The Mount Etna Region

Our last week in Sicily we stayed at a terrific house built from an old winery on the slope of Mount Etna in the town of Trecastagni.
It was comfortable, quirky, and quiet--well, except for the canon fired every morning and evening to chase away the pigeons!

One of the fun things about this place was that you could see the top of Mount Etna from the backyard, and we enjoyed watching it all that week,
as it smoked away. (It is still an active volcano, and the last major eruption was in April 2013--though there was a minor eruption in December 2015.)

One of our stops that week was at Taormina, a bit too touristy of a town overlooking the east coast.

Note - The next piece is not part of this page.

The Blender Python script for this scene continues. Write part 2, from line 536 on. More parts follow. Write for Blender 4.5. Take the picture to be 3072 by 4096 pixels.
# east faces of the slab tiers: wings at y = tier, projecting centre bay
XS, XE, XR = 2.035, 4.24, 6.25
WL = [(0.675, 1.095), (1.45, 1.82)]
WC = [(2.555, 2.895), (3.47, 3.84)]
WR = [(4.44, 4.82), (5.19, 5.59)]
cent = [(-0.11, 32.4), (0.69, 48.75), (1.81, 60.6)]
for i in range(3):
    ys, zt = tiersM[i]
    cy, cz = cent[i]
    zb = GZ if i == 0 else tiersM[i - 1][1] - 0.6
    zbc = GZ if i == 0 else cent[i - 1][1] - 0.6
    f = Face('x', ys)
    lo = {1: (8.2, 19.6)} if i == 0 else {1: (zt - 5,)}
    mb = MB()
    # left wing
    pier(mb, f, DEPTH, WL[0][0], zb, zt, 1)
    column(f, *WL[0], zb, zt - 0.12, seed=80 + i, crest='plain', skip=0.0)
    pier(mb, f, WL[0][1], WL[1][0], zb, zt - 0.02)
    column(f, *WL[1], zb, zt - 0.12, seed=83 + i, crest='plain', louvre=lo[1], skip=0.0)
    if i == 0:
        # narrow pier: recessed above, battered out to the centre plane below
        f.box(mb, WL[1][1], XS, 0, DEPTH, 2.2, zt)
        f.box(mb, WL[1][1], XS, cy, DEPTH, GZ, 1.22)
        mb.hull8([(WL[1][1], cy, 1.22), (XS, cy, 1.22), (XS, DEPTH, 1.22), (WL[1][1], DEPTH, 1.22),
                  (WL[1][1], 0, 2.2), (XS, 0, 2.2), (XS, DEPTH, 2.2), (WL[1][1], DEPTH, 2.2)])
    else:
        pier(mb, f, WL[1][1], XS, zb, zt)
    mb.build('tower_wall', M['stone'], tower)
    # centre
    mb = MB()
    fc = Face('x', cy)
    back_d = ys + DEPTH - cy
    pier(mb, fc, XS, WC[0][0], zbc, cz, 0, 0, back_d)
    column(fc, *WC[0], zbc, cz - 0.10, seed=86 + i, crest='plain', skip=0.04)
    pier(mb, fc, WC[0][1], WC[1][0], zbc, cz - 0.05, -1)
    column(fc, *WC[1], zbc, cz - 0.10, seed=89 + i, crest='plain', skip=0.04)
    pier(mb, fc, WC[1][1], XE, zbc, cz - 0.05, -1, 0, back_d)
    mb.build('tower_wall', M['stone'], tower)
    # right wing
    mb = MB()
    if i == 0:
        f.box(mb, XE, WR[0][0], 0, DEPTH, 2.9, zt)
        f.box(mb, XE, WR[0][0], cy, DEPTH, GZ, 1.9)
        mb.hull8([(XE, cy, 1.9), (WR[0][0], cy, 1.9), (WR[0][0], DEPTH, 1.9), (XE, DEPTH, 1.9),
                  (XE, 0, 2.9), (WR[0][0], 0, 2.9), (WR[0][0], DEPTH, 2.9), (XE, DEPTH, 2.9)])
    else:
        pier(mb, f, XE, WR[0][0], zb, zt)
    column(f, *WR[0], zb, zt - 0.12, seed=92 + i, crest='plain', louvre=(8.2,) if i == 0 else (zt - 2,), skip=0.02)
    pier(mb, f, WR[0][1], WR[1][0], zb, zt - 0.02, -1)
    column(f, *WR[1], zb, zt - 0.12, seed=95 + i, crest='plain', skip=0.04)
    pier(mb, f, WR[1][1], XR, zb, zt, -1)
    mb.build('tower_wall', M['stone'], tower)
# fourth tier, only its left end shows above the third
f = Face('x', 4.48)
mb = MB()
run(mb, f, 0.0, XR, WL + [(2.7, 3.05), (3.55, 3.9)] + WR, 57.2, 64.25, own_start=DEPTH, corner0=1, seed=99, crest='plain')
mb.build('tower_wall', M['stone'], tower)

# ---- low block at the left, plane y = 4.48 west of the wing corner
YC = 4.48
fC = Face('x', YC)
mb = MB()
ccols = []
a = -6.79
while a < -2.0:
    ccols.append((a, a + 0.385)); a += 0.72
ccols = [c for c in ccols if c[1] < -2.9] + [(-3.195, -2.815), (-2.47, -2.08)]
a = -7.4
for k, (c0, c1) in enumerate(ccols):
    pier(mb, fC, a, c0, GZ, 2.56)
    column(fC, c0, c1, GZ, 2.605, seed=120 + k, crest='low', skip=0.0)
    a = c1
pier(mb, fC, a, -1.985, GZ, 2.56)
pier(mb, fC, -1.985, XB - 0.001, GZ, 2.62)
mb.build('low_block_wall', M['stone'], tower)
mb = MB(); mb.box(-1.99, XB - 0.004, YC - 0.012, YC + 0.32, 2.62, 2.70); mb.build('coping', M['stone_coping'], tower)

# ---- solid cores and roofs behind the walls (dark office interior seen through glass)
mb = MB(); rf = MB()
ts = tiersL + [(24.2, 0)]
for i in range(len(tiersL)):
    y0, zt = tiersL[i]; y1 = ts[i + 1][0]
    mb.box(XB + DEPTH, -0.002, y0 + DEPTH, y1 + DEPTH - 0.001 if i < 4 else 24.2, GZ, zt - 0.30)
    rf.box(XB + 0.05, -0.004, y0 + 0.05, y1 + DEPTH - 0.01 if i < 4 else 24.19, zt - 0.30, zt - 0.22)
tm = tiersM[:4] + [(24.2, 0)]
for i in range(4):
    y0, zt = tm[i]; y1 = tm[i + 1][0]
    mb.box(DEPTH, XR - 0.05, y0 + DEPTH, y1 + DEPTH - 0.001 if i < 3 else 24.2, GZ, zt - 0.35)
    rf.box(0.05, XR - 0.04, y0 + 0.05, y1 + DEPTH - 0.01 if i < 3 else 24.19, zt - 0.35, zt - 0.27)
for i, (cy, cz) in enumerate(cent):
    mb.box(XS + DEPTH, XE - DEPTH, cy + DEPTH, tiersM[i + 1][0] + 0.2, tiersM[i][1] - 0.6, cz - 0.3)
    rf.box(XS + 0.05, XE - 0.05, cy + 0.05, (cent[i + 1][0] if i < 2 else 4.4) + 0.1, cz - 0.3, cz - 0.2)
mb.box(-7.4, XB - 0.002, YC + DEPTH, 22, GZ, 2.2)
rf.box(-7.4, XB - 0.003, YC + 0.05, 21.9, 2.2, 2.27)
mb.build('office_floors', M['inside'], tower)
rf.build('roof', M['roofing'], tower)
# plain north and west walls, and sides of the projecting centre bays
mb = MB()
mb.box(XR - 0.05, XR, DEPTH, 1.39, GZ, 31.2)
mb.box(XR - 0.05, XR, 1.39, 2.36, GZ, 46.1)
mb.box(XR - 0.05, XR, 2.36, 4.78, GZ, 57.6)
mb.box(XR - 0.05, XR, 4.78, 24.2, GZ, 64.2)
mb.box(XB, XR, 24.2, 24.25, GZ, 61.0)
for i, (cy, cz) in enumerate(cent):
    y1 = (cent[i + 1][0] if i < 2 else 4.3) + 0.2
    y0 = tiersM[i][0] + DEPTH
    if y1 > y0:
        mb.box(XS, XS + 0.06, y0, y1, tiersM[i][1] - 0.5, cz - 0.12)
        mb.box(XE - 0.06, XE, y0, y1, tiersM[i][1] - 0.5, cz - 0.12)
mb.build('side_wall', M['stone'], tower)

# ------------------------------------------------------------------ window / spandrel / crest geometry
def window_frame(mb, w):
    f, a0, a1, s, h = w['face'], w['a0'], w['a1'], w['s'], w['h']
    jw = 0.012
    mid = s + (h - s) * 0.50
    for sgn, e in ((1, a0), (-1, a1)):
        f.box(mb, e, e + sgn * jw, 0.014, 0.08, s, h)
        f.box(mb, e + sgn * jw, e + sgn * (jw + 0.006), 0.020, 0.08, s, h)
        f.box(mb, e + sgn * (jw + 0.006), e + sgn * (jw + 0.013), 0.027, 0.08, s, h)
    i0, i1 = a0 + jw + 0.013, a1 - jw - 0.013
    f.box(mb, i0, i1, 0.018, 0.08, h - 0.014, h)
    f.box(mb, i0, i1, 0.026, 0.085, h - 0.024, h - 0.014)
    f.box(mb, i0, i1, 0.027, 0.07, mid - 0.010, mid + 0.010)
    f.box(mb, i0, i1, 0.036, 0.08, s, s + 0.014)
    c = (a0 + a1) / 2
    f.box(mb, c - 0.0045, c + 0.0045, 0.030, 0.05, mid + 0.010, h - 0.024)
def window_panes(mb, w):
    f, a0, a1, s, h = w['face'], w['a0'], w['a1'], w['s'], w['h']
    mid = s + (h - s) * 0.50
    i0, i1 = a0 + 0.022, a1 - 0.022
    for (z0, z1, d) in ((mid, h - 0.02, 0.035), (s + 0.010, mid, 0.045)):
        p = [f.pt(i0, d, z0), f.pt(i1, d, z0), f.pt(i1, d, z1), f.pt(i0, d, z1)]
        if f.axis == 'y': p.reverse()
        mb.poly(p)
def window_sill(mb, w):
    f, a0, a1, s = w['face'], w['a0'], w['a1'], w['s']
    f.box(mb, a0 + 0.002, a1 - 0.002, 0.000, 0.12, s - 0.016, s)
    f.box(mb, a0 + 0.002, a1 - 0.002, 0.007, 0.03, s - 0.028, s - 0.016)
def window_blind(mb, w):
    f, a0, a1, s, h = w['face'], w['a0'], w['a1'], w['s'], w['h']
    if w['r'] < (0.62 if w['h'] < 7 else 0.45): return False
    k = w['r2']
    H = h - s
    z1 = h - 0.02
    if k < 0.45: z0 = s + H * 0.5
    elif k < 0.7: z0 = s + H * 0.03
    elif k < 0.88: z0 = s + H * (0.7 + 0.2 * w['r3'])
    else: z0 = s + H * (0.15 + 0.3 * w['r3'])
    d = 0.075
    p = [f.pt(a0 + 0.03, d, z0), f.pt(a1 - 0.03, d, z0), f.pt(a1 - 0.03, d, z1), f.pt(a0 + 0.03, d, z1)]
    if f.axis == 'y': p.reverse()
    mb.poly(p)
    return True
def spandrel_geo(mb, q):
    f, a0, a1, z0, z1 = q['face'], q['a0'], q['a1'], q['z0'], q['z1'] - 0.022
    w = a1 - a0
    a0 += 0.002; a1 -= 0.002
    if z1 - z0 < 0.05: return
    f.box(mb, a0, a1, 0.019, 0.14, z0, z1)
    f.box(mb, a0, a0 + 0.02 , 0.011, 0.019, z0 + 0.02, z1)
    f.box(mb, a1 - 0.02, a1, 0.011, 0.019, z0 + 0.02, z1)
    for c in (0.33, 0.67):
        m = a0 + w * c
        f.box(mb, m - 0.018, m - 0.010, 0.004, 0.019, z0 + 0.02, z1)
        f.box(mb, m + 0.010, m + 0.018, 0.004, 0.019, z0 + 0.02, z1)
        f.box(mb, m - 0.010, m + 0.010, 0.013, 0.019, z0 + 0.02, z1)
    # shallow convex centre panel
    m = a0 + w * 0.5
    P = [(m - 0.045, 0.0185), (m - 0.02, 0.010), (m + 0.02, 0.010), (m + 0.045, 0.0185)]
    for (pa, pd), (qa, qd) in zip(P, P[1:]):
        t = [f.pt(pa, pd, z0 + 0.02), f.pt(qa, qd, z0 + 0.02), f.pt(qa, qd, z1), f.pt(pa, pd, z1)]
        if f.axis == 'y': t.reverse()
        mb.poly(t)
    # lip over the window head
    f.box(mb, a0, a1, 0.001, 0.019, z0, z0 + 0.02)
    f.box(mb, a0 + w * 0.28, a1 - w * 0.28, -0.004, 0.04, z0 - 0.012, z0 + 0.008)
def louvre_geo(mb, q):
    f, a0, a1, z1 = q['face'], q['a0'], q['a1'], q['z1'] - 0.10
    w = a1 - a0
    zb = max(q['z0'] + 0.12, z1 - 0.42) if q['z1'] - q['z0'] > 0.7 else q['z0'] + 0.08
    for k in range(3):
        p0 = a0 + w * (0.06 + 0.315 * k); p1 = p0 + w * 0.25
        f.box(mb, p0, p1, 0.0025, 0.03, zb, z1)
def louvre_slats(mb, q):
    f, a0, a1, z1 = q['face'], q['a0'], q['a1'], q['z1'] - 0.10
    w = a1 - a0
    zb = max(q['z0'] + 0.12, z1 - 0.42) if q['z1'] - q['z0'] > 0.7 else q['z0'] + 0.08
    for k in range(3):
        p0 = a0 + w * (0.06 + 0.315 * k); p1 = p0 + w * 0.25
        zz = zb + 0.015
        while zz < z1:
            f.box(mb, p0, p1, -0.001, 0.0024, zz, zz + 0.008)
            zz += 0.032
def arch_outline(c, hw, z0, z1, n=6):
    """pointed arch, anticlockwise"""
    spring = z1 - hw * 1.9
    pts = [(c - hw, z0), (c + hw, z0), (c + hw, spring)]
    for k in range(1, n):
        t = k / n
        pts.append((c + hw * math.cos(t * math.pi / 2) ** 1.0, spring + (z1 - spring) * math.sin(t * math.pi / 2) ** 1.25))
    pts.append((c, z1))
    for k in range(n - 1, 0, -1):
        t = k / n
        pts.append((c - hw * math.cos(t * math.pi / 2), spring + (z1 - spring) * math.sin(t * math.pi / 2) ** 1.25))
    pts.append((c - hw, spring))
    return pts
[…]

The town has existed since antiquity, and perched at its highest point is an ancient theater, restored and still used for plays,
built in the third century BCE by the ancient Greeks and largely rebuilt by the ancient Romans in the second century CE.

The town stretches out mostly along one main street parallel to the mountain, with side streets climbing up or diving down from it.

The Palazzo Corvaja was buit in the tenth century by the Arabs.

The Palazzo dei Duchi di Santo Stefani ("Palace of the Dukes of Saint Stephen") was built in the fourteenth century, during the Spanish era.

There are mansions built into the mountainside by the wealthy who visit or move to Taormina.

Down one side street we discovered a display for the Catholic festival of Corpus Christi.

Inside one small chapel were these statues of twin saints.

One afternoon on our way back to Trecastagni we stopped at Motta Sant'Anastasia, with nothing to recommend it
except for this twelfth-century Norman castle, now housing a small museum with replicas of medieval clothing.

Catania is the main city on the east coast of Sicily.

Its main square, Piazzo Duomo, was designed in the baroque period--like the rest of Catania, rebuilt
after a 1669 eruption of Mount Etna that covered much of the city in lava, followed by the 1693 earthquake.

There is also a huge outdoor market, called the Mercato della Pescheria, held daily in Catania.

The Badia di Sant'Agata ("Abbey of Saint Agatha") honors Catania's patron saint.

The Collegiata: yet another of Catania's baroque churches.

The church and monastery of San Francesco all'Immacolata ("Saint Francis of Immaculate Mary") was built over the ruins of an ancient temple.

The facade of the Church of San Nicolò l'Arena ("Saint Nicholas of the Arena") was never finished.

The church and its attached monastery are huge, and were built over the ancient Roman arena.

The Castello Ursino was built in the thirteenth century and is one of the few things to have survived the 1693 earthquake
and the 1669 eruption of Mount Etna. It now houses the city's art and archeological museum.

One day we visited a series of small towns along the coast.

Our first stop was at Acireale, and its cathedral.

Santa Maria la Scala is the small fishing village nearby.

A bit further south along the coast is Aci Trezza.

A bit further south again is Aci Castelli, named for the Norman castle built at its edge.
We had a fantastic lunch of fresh fish and seafood on the waterfront.

One day we drove up the slope of Mount Etna. The vegetation pushes out from the volcanic rock until, as you get higher, it becomes entirely barren.

Near the summit, where the hiking trails begin, is a collection of souvenir shops.

On the eastern slope of Mount Etna is the town of Zafferana Etnea, an attractive place with a large main square.
Much of the town was rebuilt twice in recent times, after being covered in lava in 1852 and again in 1992.

That's it for our trip to Sicily! Here we are flying out of Catania airport, catcthing our last glimpse of the city and Mount Etna in the distance.